Duas decisões recentes do TST (Tribunal Superior do Trabalho) mostram que o Judiciário tem punido, com indenizações que variam de R$ 5.000 a R$ 1 milhão, empresas em que o assédio pode ser comprovado.
O Bradesco foi condenado a pagar indenização que pode ultrapassar R$ 1 milhão ao ex-gerente Antônio Ferreira dos Santos, 47, por assédio moral e discriminação sexual em sua demissão por justa causa. O banco vai recorrer.
"Só pude comprovar a humilhação e o constrangimento que um gerente regional me fez passar, na presença de colegas de trabalho, porque tive ajuda de testemunhas. Ele dizia que o Bradesco era um lugar para homens, não para bichas e veados. Também falava para eu parar com a "veadagem" em outras situações", diz Santos.
Há três semanas, o TST manteve uma decisão da Justiça trabalhista de Sergipe, que condenou a BCP (hoje Claro) a indenizar em R$ 5.000 o atendente C.C.P. por ele ter recebido um uniforme feminino de uma encarregada de uma loja da operadora para trabalhar.
A Claro informa que foi ele quem optou por usar um uniforme feminino, de tamanho pequeno, porque havia pouca diferença com o masculino (recebido nos tamanhos médio e grande). A empresa afirma ainda que a demissão não ocorreu por esse motivo e que não aceita nenhuma discriminação.
"A empresa foi condenada por imprudência ao fornecer um uniforme -uma camisa com corte feminino. Nesse caso, o assédio ocorreu por ter causado constrangimento", afirma o ministro Ives Gandra da Silva Martins Filho, do TST.



RODRIGO BARBOSA, 32
Executivo de projetos da IBM, ele saiu do armário em 2003, ao ser transferido de Brasília para ser executivo em São Paulo. "Não podia deixar meu companheiro para trás", diz.
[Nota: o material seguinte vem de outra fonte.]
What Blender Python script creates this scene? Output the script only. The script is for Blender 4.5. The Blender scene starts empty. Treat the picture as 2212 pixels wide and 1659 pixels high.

Por isso, procurou a companhia e abriu o jogo. "Gosto de servir de exemplo. Há gays em todas as empresas, e, quando um executivo de alto escalão se assume, acaba ajudando os gays abaixo na hierarquia."

MARIANA TAVARES, 31
A coordenadora de projetos especiais da CEF saiu do armário durante uma greve em 2005, ao enviar um e-mail aos colegas em que reclamava por aumento salarial e igualdade entre gays e heterossexuais. A mensagem parou na direção do banco. Após quatro dias, a instituição estendeu os benefícios aos dependentes de funcionários de mesmo sexo e proibiu a discriminação no trabalho.

AUGUSTO ANDRADE, 53
Gerente da ouvidoria interna do Banco do Brasil, ele foi o primeiro funcionário a se valer de brechas administrativas para incluir seu companheiro no plano de saúde da instituição. Depois, forçou a entrada dele como seu beneficiário na Previ, o fundo de pensão dos funcionários. "A exposição acabou me protegendo na empresa", diz. "No começo, quase perdi uma promoção por ser gay."

FRANCISCO LIMA, 45
Responsável pela logística da CEF, "Kiko", como é conhecido, lidera nove regionais do banco no país. Há 20 anos na Caixa, ele comanda um time que conta, em sua maioria, com homens e diz nunca ter sofrido discriminação dos colegas. Essa integração aumentou em 2005, com o programa de diversidade sexual da instituição. "Ganhei segurança e mais comprometimento com a CEF."

ANTÔNIO F. DOS SANTOS, 47
Após ser demitido por justa causa, o ex-gerente-geral do Bradesco e hoje corretor abriu uma ação por assédio moral e discriminação sexual. "Fui humilhado, passei por depressão após ver que minha carreira tinha sido manchada." A Justiça do Trabalho condenou o Bradesco a pagar uma indenização que pode ultrapassar R$ 1 milhão. O banco vai recorrer e não quis comentar o caso.